A high-energy particle falls from space to the Earth’s surface—it is not clear where it came from or even what it is, exactly. This may sound like something out of science fiction, but it is in fact a scientific reality, as evidenced by the research led by Associate Professor Toshihiro Fujii from the Graduate School of Science and Nambu Yoichiro Institute of Theoretical and Experimental Physics at Osaka Metropolitan University.
Cosmic rays are energetic charged particles originating from galactic and extragalactic sources. Cosmic rays with extremely high energy are exceptionally rare; they can reach greater than 1018 electron volts or one exa-electron volt (EeV), which is roughly a million times higher than achieved by the most powerful accelerators ever made by humans.
Chasing after such rays from space, Professor Fujii and an international team of scientists have been conducting the Telescope Array experiment since 2008. This specialized cosmic ray detector consists of 507 scintillator surface stations, covering an expansive detection area of 700 square kilometers in Utah, United States. On May 27, 2021, the researchers detected a particle with a whopping energy level of 244 EeV.
“When I first discovered this ultra-high-energy cosmic ray, I thought there must have been a mistake, as it showed an energy level unprecedented in the last 3 decades,” shared Professor Fujii.
Such an energy level is comparable to that of the most energetic cosmic ray ever observed, dubbed the “Oh-My-God” particle, which had an estimated energy of 320 EeV when detected in 1991.
Of the many candidates for the particle’s name, Professor Fujii and colleagues settled on “Amaterasu,” after the sun goddess that, according to Shinto beliefs, was instrumental in the creation of Japan.
The Amaterasu particle is perhaps as mysterious as the Japanese goddess herself. Where did it come from? What exactly was it? These questions remain.

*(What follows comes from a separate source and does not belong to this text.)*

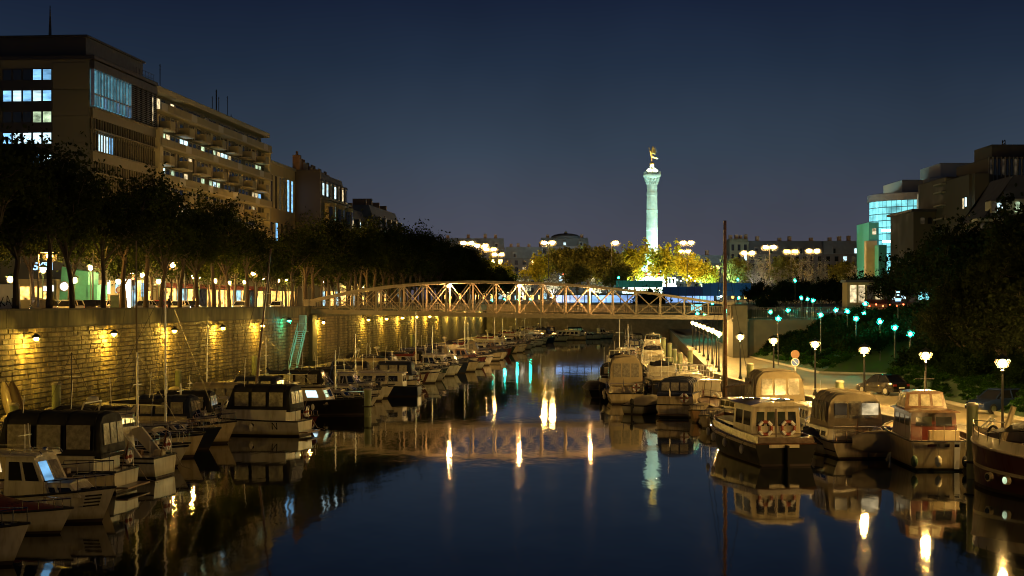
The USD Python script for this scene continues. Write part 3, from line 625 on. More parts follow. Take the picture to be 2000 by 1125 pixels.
litA = {(0, 1): "win_warm", (0, 4): "win_warm", (0, 12): "win_dim", (1, 3): "win_dim", (2, 0): "win_warm", (2, 1): "win_green", (2, 2): "win_warm", (2, 5): "win_cool", (2, 6): "win_cool", (2, 9): "win_dim", (2, 10): "win_green", (2, 13): "win_green", (2, 14): "win_warm", (2, 15): "win_cool", (2, 16): "win_cool", (2, 17): "win_warm", (2, 25): "win_green", (2, 26): "win_green",
        (3, 7): "win_warm", (3, 9): "win_dim", (3, 2): "win_dim", (3, 20): "win_dim", (4, 0): "win_cool", (4, 1): "win_cool", (4, 3): "win_green", (4, 6): "win_warm", (4, 8): "win_dim", (4, 10): "win_green", (4, 12): "win_green", (4, 13): "win_cool", (4, 14): "win_green", (4, 18): "win_dim", (4, 24): "win_warm", (4, 25): "win_warm", (4, 26): "win_blue", (5, 24): "win_warm", (6, 5): "win_warm", (6, 22): "win_dim"}
nw = 28; ww = (AL - 2.6) / nw
for f in range(9):
    z0 = 35.0 - 2.46 * f; yf = 1.3 if f == 0 else .6
    for c in range(nw):
        xx = 1.7 + c * ww
        if (c + f) % 4 == 3 and (f, c) not in litA: 
            continue
        hgt = 1.9
        w = part(ap, "window_frame", MB().bx(xx + .1, xx + .2, yf - .09, yf + .02, z0 + .12, z0 + hgt + .2).bx(xx + ww - .2, xx + ww - .1, yf - .09, yf + .02, z0 + .12, z0 + hgt + .2).bx(xx + .2, xx + ww - .2, yf - .09, yf + .02, z0 + hgt + .1, z0 + hgt + .2), M["fascia_pale" if f else "iron_black"])
        part(w, "pane", MB().bx(xx + .2, xx + ww - .2, yf - .04, yf - .02, z0 + .12, z0 + hgt + .1), M[litA.get((f, c), "glass_dark")])
    if f % 2 == 0:
        part(ap, "balcony_slab", MB().bb(.1, AL, -.75, .6, z0 - .3, z0 - .05, .03), M["fascia_pale"])
        for c in range(22):
            xx = .3 + c * (AL - .5) / 22; part(ap, "balcony_panel", MB().bx(xx, xx + (AL - .5) / 22 - .06, -.72, -.66, z0 - .04, z0 + .95), M["apartment_box" if (c * 7 + f) % 5 else "opera_panel"])
    else:
        for b in range(nb):
            xx = 2.6 + b * bw + R.uniform(-.5, .5) + 1.2
            part(ap, "balcony_slab", MB().bb(xx - 2.6, xx + 2.2, -1.0, .6, z0 - .22, z0 - .03, .03), M["fascia_pale"])
            part(ap, "balcony_box", MB().bx(xx - .2, xx + 2.2, -.98, -.9, z0 - .02, z0 + 1.15).bx(xx + 2.12, xx + 2.2, -.9, .55, z0 - .02, z0 + 1.15).bx(xx - .2, xx - .12, -.9, .55, z0 - .02, z0 + 1.15), M["apartment_box"])
            part(ap, "curtain_panel", MB().bx(xx - 2.3, xx - 1.5, .3, .36, z0, z0 + 2.1), M["curtain"])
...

There is hope that the Amaterasu particle will pave the way for illuminating the origins of cosmic rays.
“No promising astronomical object matching the direction from which the cosmic ray arrived has been identified, suggesting possibilities of unknown astronomical phenomena and novel physical origins beyond the Standard Model,” Professor Fujii mused. “In the future, we commit to continue operating the Telescope Array experiment, as we embark, through our ongoing upgraded experiment with fourfold sensitivities, dubbed TAx4, and next-generation observatories, on a more detailed investigation into the source of this extremely energetic particle.”
Their findings are set for publication in Science on November 24, 2023.